**** Provided data

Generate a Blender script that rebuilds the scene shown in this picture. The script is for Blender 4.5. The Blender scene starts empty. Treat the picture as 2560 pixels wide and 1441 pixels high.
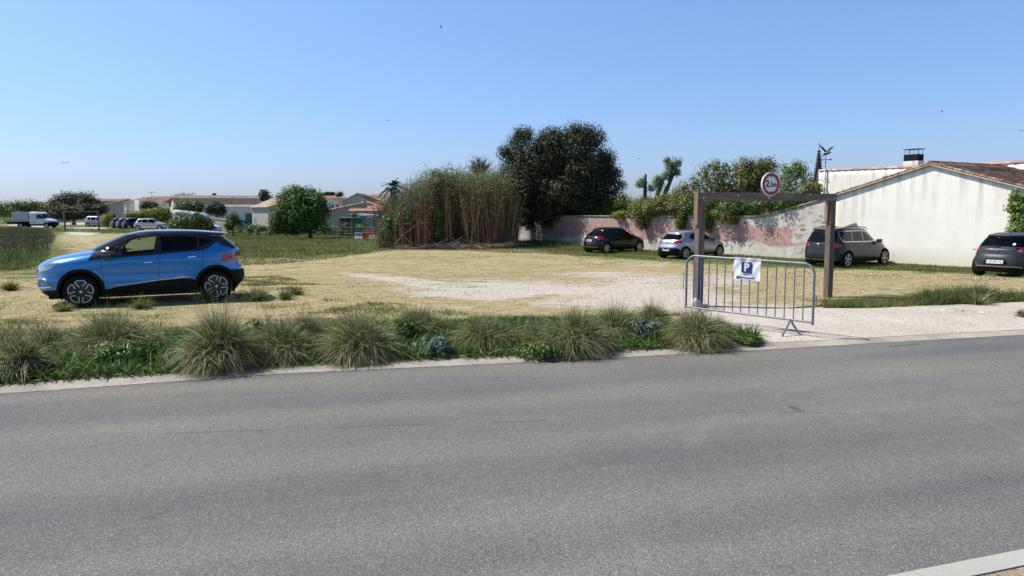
import bpy, bmesh, math, random
import numpy as np
from mathutils import Vector, Matrix
R = math.radians
random.seed(7); RNG = np.random.default_rng(7)
SC = bpy.context.scene
COL = SC.collection

# ------------------------------------------------------------------ camera
F = 1850.0; W0, H0 = 2560.0, 1441.0
PITCH = math.atan(193.5/1850); ROLL = R(0.3); EYE = 1.9
cam_d = bpy.data.cameras.new('camera'); cam = bpy.data.objects.new('camera', cam_d); COL.objects.link(cam)
cam_d.sensor_width = 36; cam_d.lens = 36*F/W0; cam_d.clip_start = 0.05; cam_d.clip_end = 9000
f0 = Vector((0, math.cos(PITCH), -math.sin(PITCH))); u0 = Vector((0, math.sin(PITCH), math.cos(PITCH))); r0 = Vector((1, 0, 0))
CR = r0*math.cos(ROLL)-u0*math.sin(ROLL); CU = u0*math.cos(ROLL)+r0*math.sin(ROLL); CF = f0
CAMP = Vector((0, 0, EYE))
M = Matrix((CR, CU, -CF)).transposed().to_4x4(); M.translation = CAMP
cam.matrix_world = M
SC.camera = cam
def ray(px, py):
    return CF*F+CR*(px-W0/2)+CU*(H0/2-py)
def at(px, py, Y):                       # point on the pixel's ray at distance Y in front
    d = ray(px, py); return CAMP+d*(Y/d.y)
def project(P):                          # numpy (N,3) -> px, py
    D = P-np.array(CAMP); f = D@np.array(CF); f = np.where(f < .2, .2, f)
    return W0/2+F*(D@np.array(CR))/f, H0/2-F*(D@np.array(CU))/f
def sst(v, a, b):
    t = np.clip((v-a)/(b-a), 0, 1); return t*t*(3-2*t)
def terr(X, Y):
    X = np.asarray(X, float); Y = np.asarray(Y, float)
    a = X/np.maximum(Y, 1)
    side = sst(a, -.46, -.36)
    z = -.65*sst(Y, 16, 32)*(side+(1-side)*.0)
    z = z-.42*sst(Y, 55, 85)*side*(1-sst(a, -.02, .1))
    z = z-.2*(1-side)*sst(Y, 50, 90)
    z = z+.9*sst(Y, 90, 130)*side
    z = z+.03*np.sin(X*.31+1.3)*np.sin(Y*.27)*sst(Y, 14, 20)
    return z
def T(X, Y): return float(terr(X, Y))
def G(px, py):                           # point where the pixel's ray meets the terrain
    d = ray(px, py)
    t0 = 0; best = None; prev = None
    Y = 2.0
    while Y < 400:
        t = Y/d.y; p = CAMP+d*t
        if p.z < T(p.x, p.y):
            lo, hi = prev, t
            for _ in range(30):
                m = (lo+hi)/2; q = CAMP+d*m
                if q.z < T(q.x, q.y): hi = m
                else: lo = m
            q = CAMP+d*hi; return Vector((q.x, q.y, T(q.x, q.y)))
        prev = t; Y *= 1.01
    q = CAMP+d*(Y/d.y); return Vector((q.x, q.y, T(q.x, q.y)))
def hit(px, py, P0, n):                  # pixel's ray with a plane
    d = ray(px, py); t = (P0-CAMP).dot(n)/d.dot(n); return CAMP+d*t

# ------------------------------------------------------------------ light
SUN_AZ = Vector((-.97, .22)).normalized(); SUN_EL = R(52)
sd = Vector((SUN_AZ.x*math.cos(SUN_EL), SUN_AZ.y*math.cos(SUN_EL), math.sin(SUN_EL)))
sl = bpy.data.lights.new('sun', 'SUN'); sl.energy = 5.0; sl.angle = R(.53); sl.color = (1, .955, .88)
so = bpy.data.objects.new('sun', sl); COL.objects.link(so)
so.rotation_euler = (-sd).to_track_quat('-Z', 'Y').to_euler()
w = bpy.data.worlds.new('World'); SC.world = w; w.use_nodes = True
nt = w.node_tree; nt.nodes.clear()
sky = nt.nodes.new('ShaderNodeTexSky'); sky.sky_type = 'NISHITA'; sky.sun_disc = False
sky.sun_elevation = SUN_EL; sky.sun_rotation = math.atan2(SUN_AZ.x, SUN_AZ.y)
sky.air_density = 1.0; sky.dust_density = .7; sky.ozone_density = 3; sky.altitude = 0
tc = nt.nodes.new('ShaderNodeTexCoord'); sx = nt.nodes.new('ShaderNodeSeparateXYZ'); nt.links.new(tc.outputs['Generated'], sx.inputs[0])
rp = nt.nodes.new('ShaderNodeValToRGB'); el = rp.color_ramp.elements; el.new(.5); el.new(.5); el.new(.5)
for e, (p, c) in zip(el, [(0, (.86, 1.0, 1.55)), (.07, (.98, 1.10, 1.52)), (.17, (1.08, 1.27, 1.56)), (.30, (1.24, 1.46, 1.74)), (.6, (.72, .72, .74))]): e.position = p; e.color = (*c, 1)
mu = nt.nodes.new('ShaderNodeMix'); mu.data_type = 'RGBA'; mu.blend_type = 'MULTIPLY'; mu.inputs[0].default_value = 1
nt.links.new(sx.outputs[2], rp.inputs[0]); nt.links.new(sky.outputs[0], mu.inputs[6]); nt.links.new(rp.outputs[0], mu.inputs[7])
bg = nt.nodes.new('ShaderNodeBackground'); bg.inputs[1].default_value = .088
wo = nt.nodes.new('ShaderNodeOutputWorld')
nt.links.new(mu.outputs[2], bg.inputs[0]); nt.links.new(bg.outputs[0], wo.inputs[0])
SC.view_settings.view_transform = 'Standard'; SC.view_settings.look = 'None'
SC.view_settings.gamma = 1; SC.view_settings.exposure = 0.28
SC.render.engine = 'CYCLES'
SC.cycles.max_bounces = 8; SC.cycles.transparent_max_bounces = 24; SC.cycles.diffuse_bounces = 3
SC.cycles.use_denoising = True

# ------------------------------------------------------------------ materials
def newmat(name):
    m = bpy.data.materials.new(name); m.use_nodes = True
    nt = m.node_tree; b = nt.nodes['Principled BSDF']; return m, nt, b
def N(nt, typ, **kw):
    n = nt.nodes.new(typ)
    for k, v in kw.items():
        if k in n.inputs.keys() if isinstance(k, str) else False: n.inputs[k].default_value = v
        else: setattr(n, k, v)
    return n
def ramp(nt, fac, stops, interp='LINEAR'):
    r = nt.nodes.new('ShaderNodeValToRGB'); r.color_ramp.interpolation = interp
    el = r.color_ramp.elements
    while len(el) < len(stops): el.new(.5)
    for e, (p, c) in zip(el, stops):
        e.position = p; e.color = (*c, 1) if len(c) == 3 else c
    if fac is not None: nt.links.new(fac, r.inputs[0])
    return r
def mix(nt, fac, a, b, mode='MIX'):
    m = nt.nodes.new('ShaderNodeMix'); m.data_type = 'RGBA'; m.blend_type = mode
    for s, v in ((m.inputs[0], fac), (m.inputs[6], a), (m.inputs[7], b)):
        if isinstance(v, (int, float)): s.default_value = v
        elif isinstance(v, tuple): s.default_value = (*v, 1) if len(v) == 3 else v
        else: nt.links.new(v, s)
    return m.outputs[2]
def math_(nt, op, a, b=None, c=None, clamp=False):
    m = nt.nodes.new('ShaderNodeMath'); m.operation = op; m.use_clamp = clamp
    for s, v in zip(m.inputs, (a, b, c)):
        if v is None: continue
        if isinstance(v, (int, float)): s.default_value = v
        else: nt.links.new(v, s)
    return m.outputs[0]
def noise(nt, vec, scale, detail=4, rough=.55, dist=0, out='Fac'):
    n = nt.nodes.new('ShaderNodeTexNoise'); n.inputs['Scale'].default_value = scale; n.inputs['Detail'].default_value = detail
    n.inputs['Roughness'].default_value = rough; n.inputs['Distortion'].default_value = dist
    if vec is not None: nt.links.new(vec, n.inputs['Vector'])
    return n.outputs[out]
def mapping(nt, vec, scale=(1, 1, 1), rot=(0, 0, 0), loc=(0, 0, 0)):
    m = nt.nodes.new('ShaderNodeMapping'); m.inputs['Scale'].default_value = scale; m.inputs['Rotation'].default_value = rot; m.inputs['Location'].default_value = loc
    nt.links.new(vec, m.inputs['Vector']); return m.outputs[0]
def wpos(nt): return nt.nodes.new('ShaderNodeNewGeometry').outputs['Position']
def opos(nt): return nt.nodes.new('ShaderNodeTexCoord').outputs['Object']
def bump(nt, h, strength, dist, b):
    n = nt.nodes.new('ShaderNodeBump'); n.inputs['Strength'].default_value = strength; n.inputs['Distance'].default_value = dist
    nt.links.new(h, n.inputs['Height']); nt.links.new(n.outputs[0], b.inputs['Normal'])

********

Exercise brief: Please restate the material above line by line, exactly, beginning at its first line and ending with the line that contains "COL = SC.collection", without any pictures.

Full solution:
Generate a Blender script that rebuilds the scene shown in this picture. The script is for Blender 4.5. The Blender scene starts empty. Treat the picture as 2560 pixels wide and 1441 pixels high.
import bpy, bmesh, math, random
import numpy as np
from mathutils import Vector, Matrix
R = math.radians
random.seed(7); RNG = np.random.default_rng(7)
SC = bpy.context.scene
COL = SC.collection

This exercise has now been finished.